Corporate Governance and Compliance:
- Board of Directors includes Mr. Arun Misra, Mr. Thomas Mathew T, Mr. Subodh Kumar Rai, Ms. Poovannan Sumathi, and Mr. Ashish Kumar Gupta.
- Board met 8 times during FY 2023-24.
- Audit Committee, Nomination & Remuneration Committee, Stakeholders' Relationship Committee, and Corporate Social Responsibility Committee are constituted as per the Companies Act, 2013.
- Mr. Thomas Mathew T will be reappointed for a second term of 2 years as an Additional Director (Non-Executive Independent) with effect from 15th June 2024. Mr. Subodh Kumar Rai will be reappointed for a second term.
- The company has received declarations of independence from all Independent Directors.
- The company has a Risk Management Policy and a Corporate Social Responsibility Policy.
- The Secretarial Audit Report does not contain any qualification, reservation, or adverse remark.
- All related party transactions entered during the year 2023-24 have been placed on quarterly basis before the Audit Committee/Board.
- The Company has zero tolerance for sexual harassment at workplace.
Legal and Regulatory Matters:
- The Company's Consent to Operate (CTO) and Environment Clearance (EC) are pending before Ministry of Environment, Forest and Climate Change (MoEF). The Supreme Court has directed that the plant's operation should not be interfered with due to the lack of EC, FC, CTE or CTO.
- The State government of Odisha has issued demand notices for alleged shortfall on minimum dispatch and production requirements. The Company has filed Revision Application contesting the demand.
- Resolution plan submitted by Vedanta Limited for acquisition of Electrosteel Limited specified NIL payment to the Operational Creditors. Subsequently NCLT directed CoC for reconsideration.
- CRISIL Ratings has updated its rating on the long-term bank facilities to 'CRISIL AA-' from 'CRISIL AA'. The rating on the short-term bank facilities has been reaffirmed at 'CRISIL A1+'
Other Key Points:
- No amounts have been transferred to the Reserve during the year under review.
- The Company has not provided any Stock Option Scheme to the employees.

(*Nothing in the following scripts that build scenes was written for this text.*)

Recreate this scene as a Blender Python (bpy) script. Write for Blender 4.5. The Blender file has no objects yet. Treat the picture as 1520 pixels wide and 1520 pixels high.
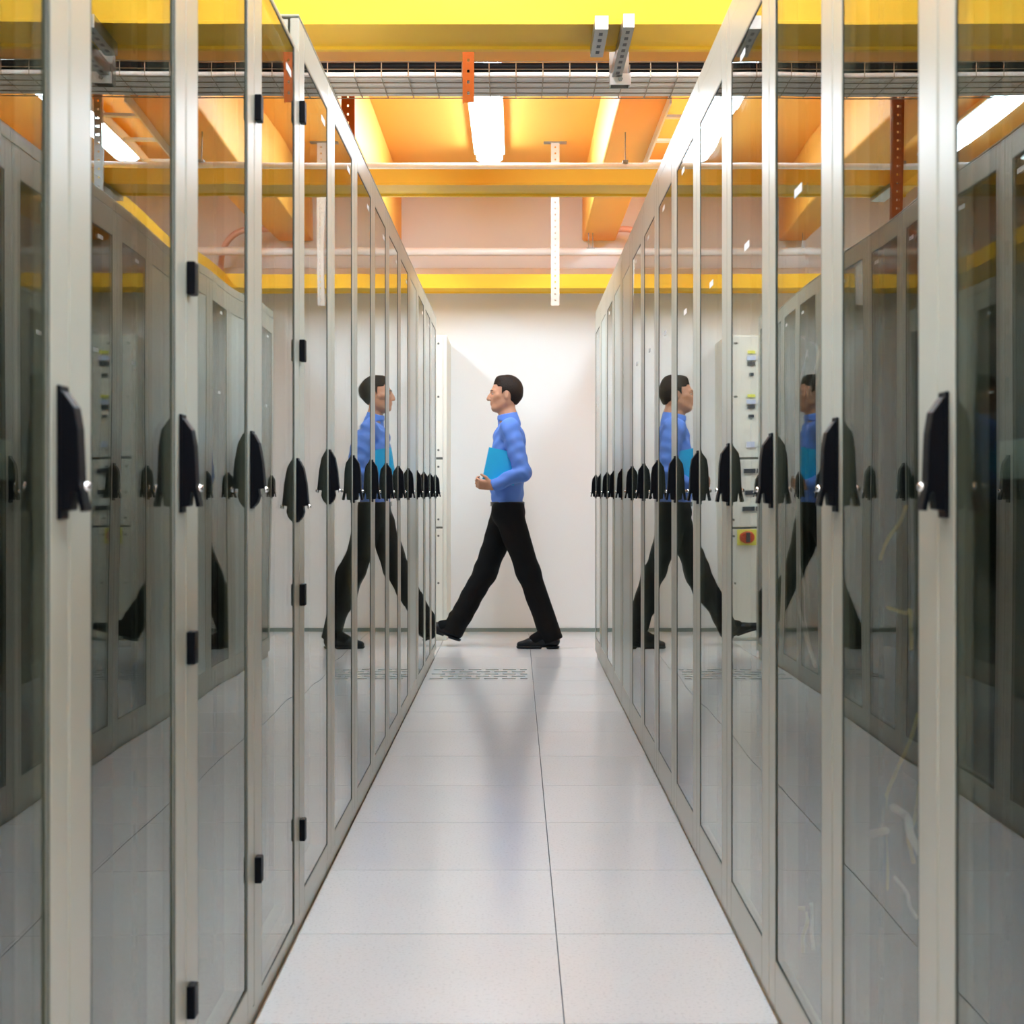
import bpy, math, random
import numpy as np
from mathutils import Vector, Matrix

random.seed(7)
SC = bpy.context.scene
COL = SC.collection
PI = math.pi

# ------------------------------------------------------------------ camera, world, exposure
F_PX, HC = 2267.0, 1.02                    # focal length in pixels of the 1520 frame, lens height
cam_d = bpy.data.cameras.new('camera')
cam = bpy.data.objects.new('camera', cam_d)
COL.objects.link(cam)
cam.location = (0, 0, HC)
cam.rotation_euler = (PI / 2, 0, 0)
cam_d.sensor_width = 36.0
cam_d.lens = 36.0 * F_PX / 1520
cam_d.shift_x = -6 / 1520
cam_d.shift_y = -27 / 1520
cam_d.clip_start = 0.05
cam_d.dof.use_dof = True
cam_d.dof.focus_distance = 6.0
cam_d.dof.aperture_fstop = 9.0
SC.camera = cam

w = bpy.data.worlds.new('world')
SC.world = w
w.use_nodes = True
w.node_tree.nodes['Background'].inputs[0].default_value = (1, 1, 1, 1)
w.node_tree.nodes['Background'].inputs[1].default_value = 0.02

SC.view_settings.view_transform = 'Standard'
SC.view_settings.look = 'None'
SC.view_settings.gamma = 1.0
SC.view_settings.use_curve_mapping = False
SC.view_settings.exposure = 0.0
LAMP = 43.0                                 # strength of the luminaire diffusers
SC.cycles.max_bounces = 14
SC.cycles.diffuse_bounces = 7
SC.cycles.glossy_bounces = 8
SC.cycles.transparent_max_bounces = 32
SC.cycles.use_denoising = True
SC.cycles.sample_clamp_indirect = 8.0
SC.cycles.caustics_reflective = False
SC.cycles.caustics_refractive = False


# ------------------------------------------------------------------ materials
def new_mat(name):
    m = bpy.data.materials.new(name)
    m.use_nodes = True
    nt = m.node_tree
    return m, nt, nt.nodes['Principled BSDF']


def mat(name, col, rough=0.5, metal=0.0, spec=0.5, var=0.04, scale=8.0, bump=0.0, bscale=60.0):
    """principled paint with a little procedural tone variation and optional fine relief"""
    m, nt, p = new_mat(name)
    tc = nt.nodes.new('ShaderNodeTexCoord')
    nz = nt.nodes.new('ShaderNodeTexNoise')
    nz.inputs['Scale'].default_value = scale
    nz.inputs['Detail'].default_value = 4
    nt.links.new(tc.outputs['Object'], nz.inputs['Vector'])
    r = nt.nodes.new('ShaderNodeValToRGB')
    r.color_ramp.elements[0].color = (*[c * (1 - var) for c in col], 1)
    r.color_ramp.elements[1].color = (*[min(1, c * (1 + var)) for c in col], 1)
    nt.links.new(nz.outputs['Fac'], r.inputs['Fac'])
    nt.links.new(r.outputs['Color'], p.inputs['Base Color'])
    p.inputs['Roughness'].default_value = rough
    p.inputs['Metallic'].default_value = metal
    p.inputs['Specular IOR Level'].default_value = spec
    if bump:
        n2 = nt.nodes.new('ShaderNodeTexNoise')
        n2.inputs['Scale'].default_value = bscale
        n2.inputs['Detail'].default_value = 3
        nt.links.new(tc.outputs['Object'], n2.inputs['Vector'])
        b = nt.nodes.new('ShaderNodeBump')
        b.inputs['Strength'].default_value = bump
        b.inputs['Distance'].default_value = 0.01
        nt.links.new(n2.outputs['Fac'], b.inputs['Height'])
        nt.links.new(b.outputs['Normal'], p.inputs['Normal'])
    return m


def emit_mat(name, col, strength):
    m = bpy.data.materials.new(name)
    m.use_nodes = True
    nt = m.node_tree
    nt.nodes.clear()
    o = nt.nodes.new('ShaderNodeOutputMaterial')
    e = nt.nodes.new('ShaderNodeEmission')
    e.inputs[0].default_value = (*col, 1)
    e.inputs[1].default_value = strength
    nt.links.new(e.outputs[0], o.inputs[0])
    return m


def glass_mat(name, tint, warp):
    """clear flat pane: Schlick mix of mirror reflection and straight transmission"""
    m = bpy.data.materials.new(name)
    m.use_nodes = True
    nt = m.node_tree
    nt.nodes.clear()
    N, L = nt.nodes.new, nt.links.new
    out = N('ShaderNodeOutputMaterial')
    geo = N('ShaderNodeNewGeometry')
    tc = N('ShaderNodeTexCoord')
    nz = N('ShaderNodeTexNoise')
    nz.inputs['Scale'].default_value = 1.6
    nz.inputs['Detail'].default_value = 0.5
    L(geo.outputs['Position'], nz.inputs['Vector'])
    bp = N('ShaderNodeBump')
    bp.inputs['Strength'].default_value = 1.0
    bp.inputs['Distance'].default_value = warp
    L(nz.outputs['Fac'], bp.inputs['Height'])
    dot = N('ShaderNodeVectorMath')
    dot.operation = 'DOT_PRODUCT'
    L(geo.outputs['Normal'], dot.inputs[0])
    L(geo.outputs['Incoming'], dot.inputs[1])
    ab = N('ShaderNodeMath'); ab.operation = 'ABSOLUTE'
    L(dot.outputs['Value'], ab.inputs[0])
    sb = N('ShaderNodeMath'); sb.operation = 'SUBTRACT'
    sb.inputs[0].default_value = 1.0
    L(ab.outputs[0], sb.inputs[1])
    pw = N('ShaderNodeMath'); pw.operation = 'POWER'
    L(sb.outputs[0], pw.inputs[0]); pw.inputs[1].default_value = 5.0
    ma = N('ShaderNodeMath'); ma.operation = 'MULTIPLY_ADD'
    L(pw.outputs[0], ma.inputs[0])
    ma.inputs[1].default_value = 0.955; ma.inputs[2].default_value = 0.045
    tr = N('ShaderNodeBsdfTransparent')
    tr.inputs[0].default_value = (*tint, 1)
    gl = N('ShaderNodeBsdfGlossy')
    gl.inputs['Roughness'].default_value = 0.0
    gl.inputs['Color'].default_value = (0.98, 1.0, 0.985, 1)
    L(bp.outputs['Normal'], gl.inputs['Normal'])
    mx = N('ShaderNodeMixShader')
    L(ma.outputs[0], mx.inputs[0])
    L(tr.outputs[0], mx.inputs[1])
    L(gl.outputs[0], mx.inputs[2])
    L(mx.outputs[0], out.inputs[0])
    return m


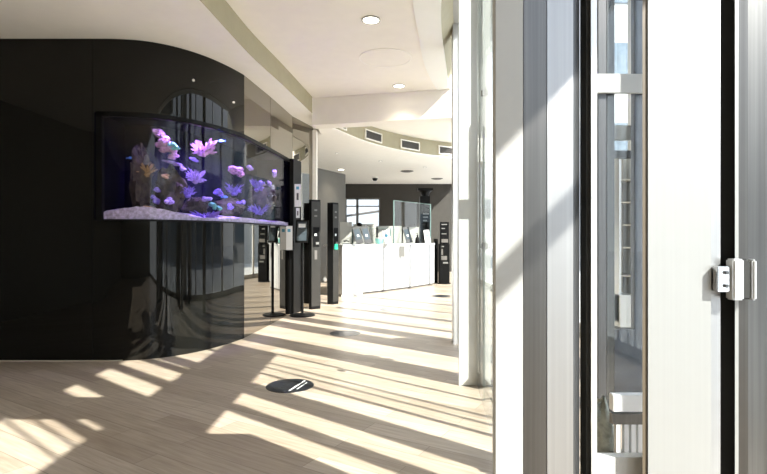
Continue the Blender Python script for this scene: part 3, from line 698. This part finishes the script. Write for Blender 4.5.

- Company has a well-documented Standard Operating Procedures (SOP).
- The Company has zero tolerance for sexual harassment at workplace. Two complaints were received during the financial year 2023-24 and have been duly resolved.
- The company has developed Miyawaki Forestry, covering 2.63 acres with over 53,000 saplings, and planted an additional 82,000 trees. The company is also committed to resource efficiency and has achieved 100% utilization of blast furnace slag, fly ash, and bed ash, and installed a dust analyzer in its Sinter plant to monitor and control emissions.
- The company is focused on the Capital Expenditure requirement for energy saving equipment, during FY 24 the company has incurred 24 lacs as expenditure towards Capital investment for Energy Conservation Equipment.
- The information related to conservation of energy, technology absorption, foreign exchange earnings and outgo is enclosed as “Annexure A"
Annexure A provides details on energy conservation, including thermography audits, compressor optimization, PLC logic control, compressed air consumption reduction, capacitor bank commissioning, and LED light replacement. The company is planning in-house Solar Renewable Energy Generating Project of 1.5 MWp. They submitted their willingness form to Bureau of Energy Efficiency for financing scheme of energy saving project.
The annexure also provides details on technology absorption, noting computer vision based APS at Blast Furnace led to fuel rate reductions. Furthermore, it presents the foreign exchange earnings and outgo for FY 2023-2024, with foreign exchange income at INR 16233.41 Lakh and net foreign exchange outgo at INR 46810.86 Lakh.
The report concludes with annexures detailing the auditor's responsibilities, lists of documents reviewed, and details of the financial statements.